Maimônides legislou sobre isso, mas ele era um sujeito curioso, na maior parte das vezes e adorava ambiguidade: “todos devem manter o respeito pelo Templo que havia antes da destruição e ninguém pode entrar, exceto em locais que sejam permitidos entrar.” Aí o Rabinato, define, 650 anos de que nenhum local é permitido e ponto final.
Mas o debate se pode ou não pode ir lá em cima não está encerrado. Os hareidim não vão. Os religiosos sionistas consideram que ir lá em cima é um mitzvá, uma obrigação, e sempre recitam alguma oração, de forma discreta. O bem Gvir pertence a uma vertente radical do sionismo religioso, e discrição não é com ele. Já a imensa maioria dos judeus sobe lá, sempre com respeito e admiração, até porque é um lugar que demanda uma energia espetacular e é uma área linda.
Mas existe ainda outra consideração que o Rabinato não leva em conta. O piso da Esplanada das Mesquitas nada tem a ver com Segundo Templo. Debaixo dele existem cerca de 20 metros de estruturas e entulhos do Templo de Júpiter, construído pelo imperador romano Adriano I, após a destruição da cidade de Jerusalém no ano 135 EC. O Templo foi destruído no ano 70 EC. O Templo de Jupiter ficou como estrutura abandonada desde a criação do Império Bizantino pelo imperador Arcadio I, em 395 EC. Quando o califa Omar conquista Jerusalém o Templo de Júpiter é uma estrutura ruída e arruinada. É sobre ele que se construiu o que hoje existe.
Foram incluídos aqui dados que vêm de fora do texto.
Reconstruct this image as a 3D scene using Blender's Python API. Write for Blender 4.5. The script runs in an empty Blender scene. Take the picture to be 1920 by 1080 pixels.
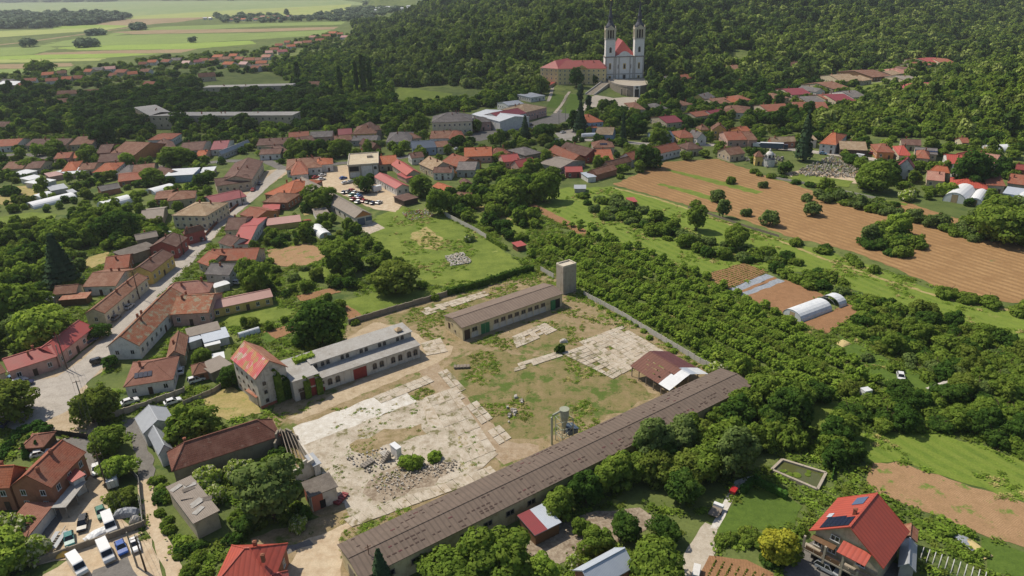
import bpy, math, random
import numpy as np
from mathutils import Vector, Matrix

# ------------------------------------------------------------------ camera, sky, sun, exposure
SC = bpy.context.scene
COL = SC.collection
RND = random.Random(7)
NPR = np.random.RandomState(7)
CAM_H = 100.0                     # drone height above the town, metres
FPX = 1333.0                      # focal length in pixels of the 1920 px wide photograph
_down = np.array([90.0, 3010.0, FPX]); _down /= np.linalg.norm(_down)
_up = -_down
_fw = np.array([0, 0, 1.0]); _fw = _fw - _fw.dot(_up) * _up; _fw /= np.linalg.norm(_fw)
_rt = np.cross(_fw, _up)
if _rt[0] < 0: _rt = -_rt
ROT = np.stack([_rt, _fw, _up])   # camera (x right, y down, z forward) -> world
cam_data = bpy.data.cameras.new('camera')
cam = bpy.data.objects.new('camera', cam_data); COL.objects.link(cam)
cam_data.sensor_width = 36.0; cam_data.lens = FPX / 1920 * 36.0
cam_data.clip_start = 0.5; cam_data.clip_end = 40000
_m = Matrix.Identity(4)
for i, v in enumerate((ROT @ np.array([1., 0, 0]), ROT @ np.array([0, -1., 0]), ROT @ np.array([0, 0, -1.]))):
    for j in range(3): _m[j][i] = float(v[j])
_m[2][3] = CAM_H
cam.matrix_world = _m
SC.camera = cam

SUN_AZ = math.atan2(-0.83, 0.56)  # compass-like angle from +Y towards +X of the direction to the sun
SUN_EL = math.radians(54)
world = bpy.data.worlds.new('World'); SC.world = world; world.use_nodes = True
_nt = world.node_tree; _bg = _nt.nodes['Background']
_sky = _nt.nodes.new('ShaderNodeTexSky'); _sky.sky_type = 'NISHITA'; _sky.sun_disc = False
_sky.sun_elevation = SUN_EL; _sky.sun_rotation = SUN_AZ; _sky.altitude = 200; _sky.dust_density = 1.4
_nt.links.new(_sky.outputs[0], _bg.inputs[0]); _bg.inputs[1].default_value = 0.105
sun_data = bpy.data.lights.new('sun', 'SUN'); sun_data.energy = 5.0; sun_data.angle = math.radians(0.6)
sun_data.color = (1.0, 0.915, 0.77)
sun = bpy.data.objects.new('sun', sun_data); COL.objects.link(sun)
SUN_DIR = Vector((math.sin(SUN_AZ) * math.cos(SUN_EL), math.cos(SUN_AZ) * math.cos(SUN_EL), math.sin(SUN_EL)))
sun.rotation_euler = SUN_DIR.to_track_quat('Z', 'Y').to_euler()
sun.location = (-300, 200, 400)
SC.view_settings.view_transform = 'Standard'; SC.view_settings.look = 'None'
SC.view_settings.gamma = 1; SC.view_settings.exposure = 0.0; SC.view_settings.use_curve_mapping = False
SC.cycles.use_denoising = True
SC.cycles.max_bounces = 5; SC.cycles.diffuse_bounces = 2; SC.cycles.glossy_bounces = 2
SC.cycles.transparent_max_bounces = 24; SC.cycles.transmission_bounces = 2; SC.cycles.volume_bounces = 0
SC.cycles.sample_clamp_indirect = 4

# ------------------------------------------------------------------ terrain height
MAIN = np.array([(-430, 2600), (-330, 1700), (-255, 1250), (-185, 930), (-120, 740), (-20, 700), (30, 640), (90, 590), (150, 600),
                 (235, 645), (330, 725), (450, 835), (700, 1060), (1600, 1800)], float)
RIGHT = np.array([(1500, 1640), (900, 1130), (448, 748), (330, 612), (250, 525), (215, 482), (236, 452), (290, 408), (420, 345), (900, 230), (2000, 60)], float)
def _sd(poly, x, y):
    x = np.asarray(x, float); y = np.asarray(y, float)
    best = np.full(x.shape, 1e18); sg = np.ones(x.shape)
    for (ax, ay), (bx, by) in zip(poly[:-1], poly[1:]):
        dx, dy = bx - ax, by - ay
        t = np.clip(((x - ax) * dx + (y - ay) * dy) / (dx * dx + dy * dy), 0, 1)
        d = (x - ax - t * dx) ** 2 + (y - ay - t * dy) ** 2
        c = dx * (y - ay) - dy * (x - ax)
        m = d < best - 1e-6
        best = np.where(m, d, best); sg = np.where(m, np.sign(c), sg)
    return np.sqrt(best) * sg
def terr(x, y):
    x = np.asarray(x, float); y = np.asarray(y, float)
    d = np.maximum(_sd(MAIN, x, y), 0)
    e = d * d / (d + 45)
    h = 230 * (1 - np.exp(-e * 0.235 / 230))
    k = np.clip(d / 160, 0, 1)
    h = h + k * (7 * np.sin(x * 0.021 + 1.3) * np.cos(y * 0.009) + 5 * np.sin(x * 0.043 + y * 0.02))
    d2 = np.maximum(_sd(RIGHT, x, y), 0)
    e2 = d2 * d2 / (d2 + 18)
    h2 = 130 * (1 - np.exp(-e2 * 0.30 / 130)) + np.clip(d2 / 90, 0, 1) * 4 * np.sin(x * 0.05) * np.cos(y * 0.045 + 1)
    far = np.clip((y - 5200) / 4000, 0, 1) ** 2 * 260 * (0.65 + 0.35 * np.sin(x * 0.0007 + 2))
    return np.maximum(np.maximum(h, h2), far)
def th(x, y): return float(terr(np.array([x]), np.array([y]))[0])
def flat(x, y): return y < 400 and x < 150
def at(px, py, z=0.0):
    """The point at height z above the terrain that the photograph shows at pixel (px, py)."""
    v = ROT @ np.array([px - 960, py - 540, FPX])
    if v[2] > -1e-3: v[2] = -1e-3
    t0 = (z - CAM_H) / v[2]
    x, y = v[0] * t0, v[1] * t0
    if flat(x, y): return Vector((x, y, z))
    ts = np.linspace(0.12, 1.0, 150) * t0
    hh = terr(v[0] * ts, v[1] * ts) + z - (CAM_H + v[2] * ts)
    i = int(np.argmax(hh >= -1e-9))
    a, b = ts[max(i - 1, 0)], ts[i]
    for _ in range(14):
        m = 0.5 * (a + b)
        if th(v[0] * m, v[1] * m) + z >= CAM_H + v[2] * m: b = m
        else: a = m
    return Vector((v[0] * b, v[1] * b, th(v[0] * b, v[1] * b) + z))

# ------------------------------------------------------------------ object helpers
def tag(o, label=None, cat=None, group=None, kind=None):
    if label: o['label'] = label
    if cat: o['category'] = cat
    if group: o['group'] = group
    if kind: o['kind'] = kind
    return o
def link(name, me, parent=None, mats=None, loc=None, rz=None, scale=None):
    o = bpy.data.objects.new(name, me); COL.objects.link(o)
    if parent: o.parent = parent
    if loc is not None: o.location = loc
    if rz is not None: o.rotation_euler = (0, 0, rz)
    if scale is not None: o.scale = scale
    if mats and not me.materials:
        for m in (mats if isinstance(mats, (list, tuple)) else [mats]): me.materials.append(m)
    return o
def empty(name, loc, rz=0):
    o = bpy.data.objects.new(name, None); COL.objects.link(o); o.location = loc; o.rotation_euler = (0, 0, rz); o.empty_display_size = 0.5
    return o
class MB:
    """Collects faces and links them as one mesh."""
    def __init__(s): s.v = []; s.f = []; s.m = []
    def face(s, pts, m=0):
        n = len(s.v); s.v += [tuple(p) for p in pts]; s.f.append(tuple(range(n, n + len(pts)))); s.m.append(m)
    def box(s, x0, y0, z0, x1, y1, z1, m=0):
        n = len(s.v)
        s.v += [(x0, y0, z0), (x1, y0, z0), (x1, y1, z0), (x0, y1, z0), (x0, y0, z1), (x1, y0, z1), (x1, y1, z1), (x0, y1, z1)]
        for q in ((0, 3, 2, 1), (4, 5, 6, 7), (0, 1, 5, 4), (1, 2, 6, 5), (2, 3, 7, 6), (3, 0, 4, 7)): s.f.append(tuple(n + i for i in q)); s.m.append(m)
    def bar(s, a, b, w, h=None, m=0):
        a = Vector(a); b = Vector(b); d = (b - a).normalized(); h = h or w
        u = d.cross(Vector((0, 0, 1)))
        u = Vector((1, 0, 0)) if u.length < 1e-4 else u.normalized()
        k = u.cross(d); n = len(s.v)
        for p in (a, b):
            for su, sk in ((-1, -1), (1, -1), (1, 1), (-1, 1)): s.v.append(tuple(p + u * su * w / 2 + k * sk * h / 2))
        for q in ((0, 1, 2, 3), (7, 6, 5, 4), (0, 4, 5, 1), (1, 5, 6, 2), (2, 6, 7, 3), (3, 7, 4, 0)): s.f.append(tuple(n + i for i in q)); s.m.append(m)
    def tube(s, pts, r, seg=8, m=0, cap=True):
        n = len(s.v); k = len(pts)
        for i, p in enumerate(pts):
            p = Vector(p); d = (Vector(pts[min(i + 1, k - 1)]) - Vector(pts[max(i - 1, 0)])).normalized()
            u = d.cross(Vector((0, 0, 1)) if abs(d.z) < .95 else Vector((1, 0, 0))).normalized(); w = u.cross(d)
            rr = r[i] if isinstance(r, (list, tuple)) else r
            for j in range(seg):
                a = 2 * math.pi * j / seg; s.v.append(tuple(p + (u * math.cos(a) + w * math.sin(a)) * rr))
        for i in range(k - 1):
            for j in range(seg):
                s.f.append((n + i * seg + j, n + i * seg + (j + 1) % seg, n + (i + 1) * seg + (j + 1) % seg, n + (i + 1) * seg + j)); s.m.append(m)
        if cap:
            s.f.append(tuple(n + j for j in reversed(range(seg)))); s.m.append(m)
            s.f.append(tuple(n + (k - 1) * seg + j for j in range(seg))); s.m.append(m)
    def slab(s, faces, t, m=0, mb=None):
        """A sheet of faces (lists of points, seen from above) given a thickness t downwards."""
        idx = {}; n0 = len(s.v); top = []
        for f in faces:
            r = []
            for p in f:
                key = tuple(round(c, 3) for c in p)
                if key not in idx: idx[key] = len(idx); 
                r.append(idx[key])
            top.append(r)
        ks = list(idx); N = len(ks)
        s.v += [tuple(k) for k in ks] + [(k[0], k[1], k[2] - t) for k in ks]
        ed = {}
        for r in top:
            s.f.append(tuple(n0 + i for i in r)); s.m.append(m)
            s.f.append(tuple(n0 + N + i for i in reversed(r))); s.m.append(m if mb is None else mb)
            for i in range(len(r)): e = (r[i], r[(i + 1) % len(r)]); ed[e] = 1
        for (i, j) in ed:
            if (j, i) not in ed: s.f.append((n0 + i, n0 + N + i, n0 + N + j, n0 + j)); s.m.append(m if mb is None else mb)
    def mesh(s, name, mats, smooth=False):
        me = bpy.data.meshes.new(name); me.from_pydata(s.v, [], s.f)
        for x in (mats if isinstance(mats, (list, tuple)) else [mats]): me.materials.append(x)
        if any(s.m): me.polygons.foreach_set('material_index', s.m)
        if smooth: me.polygons.foreach_set('use_smooth', [True] * len(s.f))
        me.update(); return me
    def build(s, name, mats, parent=None, **k): return link(name, s.mesh(name, mats, k.pop('smooth', False)), parent, **k)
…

E abaixo do Templo de Júpiter estão as ruínas e entulho do Segundo Templo e abaixo deste as do Primeiro Templo. E abaixo das ruínas do Templo de Salomão é que está o Monte do Templo. O Monte do Templo não é sua estrutura mais alta, a Esplanada na Mesquita que se encontra a cerca de 200 metros acima da montanha propriamente dita.